Zdaniem ekspertów wprowadzone rozwiązanie tylko częściowo zatrzyma podwyżki cen pieczywa. Jak wskazuje dr Robert Orpych z Uniwersytetu WSB Merito nadal funkcjonuje wiele piekarni węglowych, zaś w przypadku korzystających z gazu to nie tylko koszty energii wpływają na ostateczną cenę bochenka chleba.
- Rządowe rozwiązanie może więc wpłynąć na wyhamowanie dynamiki podwyżek, ale wcale nie musi. Należy obserwować dalszy rozwój sytuacji w tej kategorii, szczególnie w kontekście znacznej obniżki cen skupu zboża, która miała miejsce w drugiej połowie stycznia br. W dłuższej perspektywie to ona może wpłynąć na spadek dynamiki wzrostu cen pieczywa - przekonuje dr Orpych.
Rosną koszty surowców
Jak komentują analitycy UCE RESEARCH zamrożenie cen gazu dla piekarzy i cukierników nie gwarantuje tego, że wkrótce zobaczymy niższe ceny ich produktów. Wskazują, że chwilowo możemy liczyć na wyhamowanie dynamiki wzrostu cen, nie zaś na ich spadki, zwłaszcza w piekarniach i cukierniach, a nie np. w sieciach handlowych. Podkreślają, że to właśnie branża piekarnicza jest tą, która najbardziej odczuwa skutki wojny w Ukrainie, właśnie ze względu na inflację i kryzys energetyczny. Wskazują, że w przypadku lutowej i marcowej podwyżki cen pieczywa główną przyczyną był właśnie wzrost opłat za energię od stycznia.

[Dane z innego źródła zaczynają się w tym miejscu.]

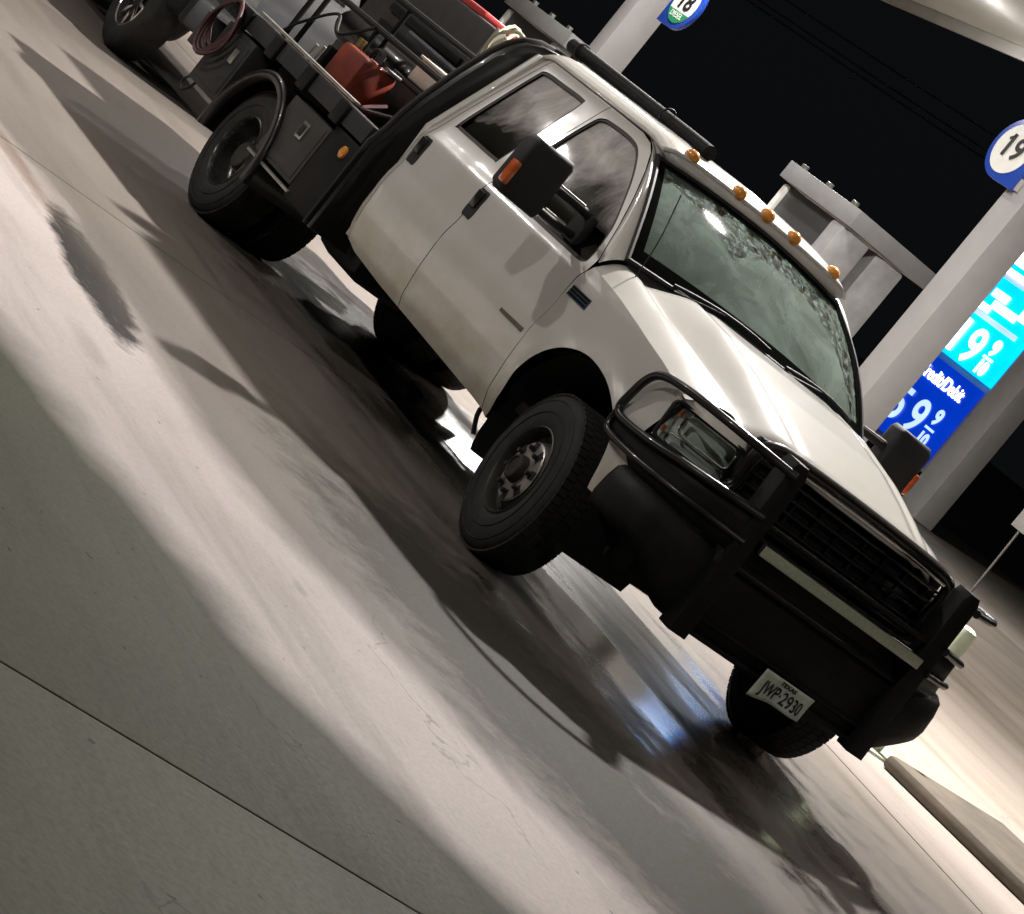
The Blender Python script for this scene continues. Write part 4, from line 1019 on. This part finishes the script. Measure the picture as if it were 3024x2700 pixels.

- Producenci, którzy w ub.r. korzystali z niższych taryf na gaz oraz prąd, w tym roku musieli uwzględnić wyższe koszty prowadzenia biznesu. W najbliższych miesiącach konsumenci mogą liczyć na stabilizację cen pieczywa na aktualnych poziomach, do czasu obowiązywania obniżonej stawki VAT. Jednak wciąż niepokojące są koszty surowców. Mamy też bardzo wiele zmiennych, w tym czynniki klimatyczne, sytuację polityczną, inflację i popyt - uważają eksperci z UCE RESEARCH.
Jak wynika z analiz, około 35 proc. ceny chleba stanowią koszty surowców. Marża sklepu to ok. 24 proc. Koszty stałe i zatrudnienia stanowią około 18 proc. W dalszej kolejności znajdują się koszty transportu i energii (14 proc.), zaś marża producenta stanowi około 10 proc.
- Problemy z ubiegłorocznymi zbiorami i eksportem zbóż z Ukrainy bezpośrednio wpłynęły na ceny pieczywa na naszych półkach sklepowych. Ten kraj w końcu był nazywany spichlerzem Europy. Z kolei Rosja była bardzo ważnym graczem na rynku żywności i została objęta sankcjami. Wpływ wojny jest znaczny, aczkolwiek nie jest to główna determinanta wzrostu cen w naszym kraju. Rozpędzona inflacja spowodowała wzrost kosztów produkcji - podsumowuje ekspert z Uniwersytetu WSB Merito.